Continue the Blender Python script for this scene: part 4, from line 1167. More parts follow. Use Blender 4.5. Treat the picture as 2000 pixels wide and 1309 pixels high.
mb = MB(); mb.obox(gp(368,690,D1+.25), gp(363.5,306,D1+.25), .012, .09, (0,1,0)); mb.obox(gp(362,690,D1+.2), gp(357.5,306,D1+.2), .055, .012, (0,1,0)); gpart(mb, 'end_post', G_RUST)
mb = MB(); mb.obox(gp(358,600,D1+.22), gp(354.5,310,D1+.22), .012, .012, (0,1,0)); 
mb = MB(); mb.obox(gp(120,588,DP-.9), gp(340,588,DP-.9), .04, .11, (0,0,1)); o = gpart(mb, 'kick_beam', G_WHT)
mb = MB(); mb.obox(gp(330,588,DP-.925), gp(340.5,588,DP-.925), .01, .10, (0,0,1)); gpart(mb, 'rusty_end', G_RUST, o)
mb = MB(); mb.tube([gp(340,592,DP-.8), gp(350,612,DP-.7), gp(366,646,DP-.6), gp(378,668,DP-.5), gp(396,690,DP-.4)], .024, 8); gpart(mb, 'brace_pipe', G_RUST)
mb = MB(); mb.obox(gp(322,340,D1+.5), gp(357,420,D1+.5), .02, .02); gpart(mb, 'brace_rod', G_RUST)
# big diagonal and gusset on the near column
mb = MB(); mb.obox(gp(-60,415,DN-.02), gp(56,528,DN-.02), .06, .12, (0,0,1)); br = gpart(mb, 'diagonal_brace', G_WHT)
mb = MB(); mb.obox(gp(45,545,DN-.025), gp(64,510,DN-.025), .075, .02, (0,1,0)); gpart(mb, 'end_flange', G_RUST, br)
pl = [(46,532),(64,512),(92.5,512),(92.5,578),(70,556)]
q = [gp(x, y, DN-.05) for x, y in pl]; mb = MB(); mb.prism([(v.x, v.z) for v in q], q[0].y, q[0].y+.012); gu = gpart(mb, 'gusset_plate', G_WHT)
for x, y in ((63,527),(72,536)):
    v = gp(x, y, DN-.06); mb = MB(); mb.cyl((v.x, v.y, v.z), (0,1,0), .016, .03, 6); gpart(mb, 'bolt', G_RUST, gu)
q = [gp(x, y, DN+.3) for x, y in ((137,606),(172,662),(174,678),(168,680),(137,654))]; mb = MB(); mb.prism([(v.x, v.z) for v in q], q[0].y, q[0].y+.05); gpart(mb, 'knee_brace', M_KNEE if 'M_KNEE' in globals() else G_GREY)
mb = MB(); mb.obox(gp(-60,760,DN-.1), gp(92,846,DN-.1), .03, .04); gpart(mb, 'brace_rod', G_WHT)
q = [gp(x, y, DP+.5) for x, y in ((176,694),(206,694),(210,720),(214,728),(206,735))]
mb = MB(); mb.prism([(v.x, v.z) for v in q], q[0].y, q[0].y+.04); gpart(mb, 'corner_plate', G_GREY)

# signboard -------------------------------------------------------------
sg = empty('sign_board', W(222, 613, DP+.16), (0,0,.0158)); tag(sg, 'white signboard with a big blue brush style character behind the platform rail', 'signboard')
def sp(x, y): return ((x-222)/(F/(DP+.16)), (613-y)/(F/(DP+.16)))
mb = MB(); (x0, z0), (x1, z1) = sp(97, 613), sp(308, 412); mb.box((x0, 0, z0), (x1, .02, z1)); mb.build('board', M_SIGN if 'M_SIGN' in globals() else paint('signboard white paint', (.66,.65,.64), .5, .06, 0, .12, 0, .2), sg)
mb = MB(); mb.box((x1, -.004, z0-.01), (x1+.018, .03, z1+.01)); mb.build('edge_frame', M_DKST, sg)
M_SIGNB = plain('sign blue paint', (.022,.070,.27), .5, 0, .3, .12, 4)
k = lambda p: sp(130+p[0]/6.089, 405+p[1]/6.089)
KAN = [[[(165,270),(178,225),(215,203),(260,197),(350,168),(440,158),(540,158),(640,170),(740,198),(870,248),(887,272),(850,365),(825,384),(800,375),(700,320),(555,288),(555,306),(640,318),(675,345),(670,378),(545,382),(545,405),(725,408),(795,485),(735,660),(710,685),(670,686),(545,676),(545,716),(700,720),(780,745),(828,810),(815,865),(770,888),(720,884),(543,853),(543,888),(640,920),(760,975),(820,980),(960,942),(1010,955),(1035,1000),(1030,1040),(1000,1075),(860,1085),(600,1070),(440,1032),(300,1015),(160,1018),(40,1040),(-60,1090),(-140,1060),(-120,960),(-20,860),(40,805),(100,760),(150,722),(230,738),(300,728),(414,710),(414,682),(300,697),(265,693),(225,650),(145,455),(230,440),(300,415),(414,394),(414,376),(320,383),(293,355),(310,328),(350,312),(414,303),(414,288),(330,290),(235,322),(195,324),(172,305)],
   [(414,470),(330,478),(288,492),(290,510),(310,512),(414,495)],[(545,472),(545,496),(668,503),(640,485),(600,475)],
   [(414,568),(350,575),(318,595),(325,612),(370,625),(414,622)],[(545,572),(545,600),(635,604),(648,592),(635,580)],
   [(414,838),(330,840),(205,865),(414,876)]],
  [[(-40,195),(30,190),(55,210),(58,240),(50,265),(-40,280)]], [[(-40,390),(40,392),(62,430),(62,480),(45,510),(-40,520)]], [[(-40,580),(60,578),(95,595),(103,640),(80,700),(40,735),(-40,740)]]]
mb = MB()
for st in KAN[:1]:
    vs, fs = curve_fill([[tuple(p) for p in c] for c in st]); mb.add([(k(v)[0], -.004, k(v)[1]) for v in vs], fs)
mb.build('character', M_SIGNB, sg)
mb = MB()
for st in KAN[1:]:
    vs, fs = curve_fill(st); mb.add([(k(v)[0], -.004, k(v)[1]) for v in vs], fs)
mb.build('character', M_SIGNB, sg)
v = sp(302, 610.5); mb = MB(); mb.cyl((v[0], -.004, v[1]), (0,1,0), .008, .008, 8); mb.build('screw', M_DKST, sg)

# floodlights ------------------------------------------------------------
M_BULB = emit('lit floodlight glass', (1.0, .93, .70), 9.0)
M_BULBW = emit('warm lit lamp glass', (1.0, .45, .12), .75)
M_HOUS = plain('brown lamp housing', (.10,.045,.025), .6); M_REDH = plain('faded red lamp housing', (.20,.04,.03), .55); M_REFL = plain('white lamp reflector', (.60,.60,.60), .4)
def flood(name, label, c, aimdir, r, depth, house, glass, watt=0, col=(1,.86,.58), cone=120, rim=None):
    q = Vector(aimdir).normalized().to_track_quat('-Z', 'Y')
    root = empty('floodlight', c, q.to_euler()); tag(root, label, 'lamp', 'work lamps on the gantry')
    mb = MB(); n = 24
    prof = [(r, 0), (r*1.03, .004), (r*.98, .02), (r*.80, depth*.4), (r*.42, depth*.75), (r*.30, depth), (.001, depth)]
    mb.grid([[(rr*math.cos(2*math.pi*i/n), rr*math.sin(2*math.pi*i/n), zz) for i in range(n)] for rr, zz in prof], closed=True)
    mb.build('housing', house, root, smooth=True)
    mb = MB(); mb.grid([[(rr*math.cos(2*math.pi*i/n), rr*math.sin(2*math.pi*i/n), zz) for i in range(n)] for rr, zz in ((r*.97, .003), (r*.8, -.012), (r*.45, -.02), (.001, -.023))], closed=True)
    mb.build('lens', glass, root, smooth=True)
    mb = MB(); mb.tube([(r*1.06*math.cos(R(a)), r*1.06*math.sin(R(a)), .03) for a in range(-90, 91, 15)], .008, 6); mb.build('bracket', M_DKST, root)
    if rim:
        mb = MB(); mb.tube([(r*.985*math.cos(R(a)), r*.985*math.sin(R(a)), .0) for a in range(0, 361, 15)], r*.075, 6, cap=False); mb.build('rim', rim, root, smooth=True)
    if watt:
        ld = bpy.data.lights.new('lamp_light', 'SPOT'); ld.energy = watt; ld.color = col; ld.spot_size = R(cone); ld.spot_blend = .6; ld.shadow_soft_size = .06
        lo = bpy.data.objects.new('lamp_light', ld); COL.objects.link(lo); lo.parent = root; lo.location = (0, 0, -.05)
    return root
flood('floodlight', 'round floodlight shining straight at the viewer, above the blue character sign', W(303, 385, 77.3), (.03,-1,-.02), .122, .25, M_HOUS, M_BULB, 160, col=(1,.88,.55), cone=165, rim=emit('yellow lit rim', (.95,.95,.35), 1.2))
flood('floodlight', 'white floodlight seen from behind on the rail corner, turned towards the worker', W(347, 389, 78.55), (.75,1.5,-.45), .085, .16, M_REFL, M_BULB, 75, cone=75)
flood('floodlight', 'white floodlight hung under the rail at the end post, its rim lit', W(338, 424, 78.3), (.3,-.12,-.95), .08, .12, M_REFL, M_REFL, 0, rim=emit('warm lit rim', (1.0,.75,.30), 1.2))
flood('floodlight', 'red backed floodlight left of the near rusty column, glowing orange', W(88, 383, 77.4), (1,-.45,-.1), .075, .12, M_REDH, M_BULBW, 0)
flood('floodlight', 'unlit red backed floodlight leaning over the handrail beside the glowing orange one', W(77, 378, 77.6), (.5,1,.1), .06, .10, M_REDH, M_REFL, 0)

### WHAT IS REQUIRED
Pick every line with "from" in it and copy it.

### SOLVED EXERCISE
Continue the Blender Python script for this scene: part 4, from line 1167. More parts follow. Use Blender 4.5. Treat the picture as 2000 pixels wide and 1309 pixels high.
flood('floodlight', 'white floodlight seen from behind on the rail corner, turned towards the worker', W(347, 389, 78.55), (.75,1.5,-.45), .085, .16, M_REFL, M_BULB, 75, cone=75)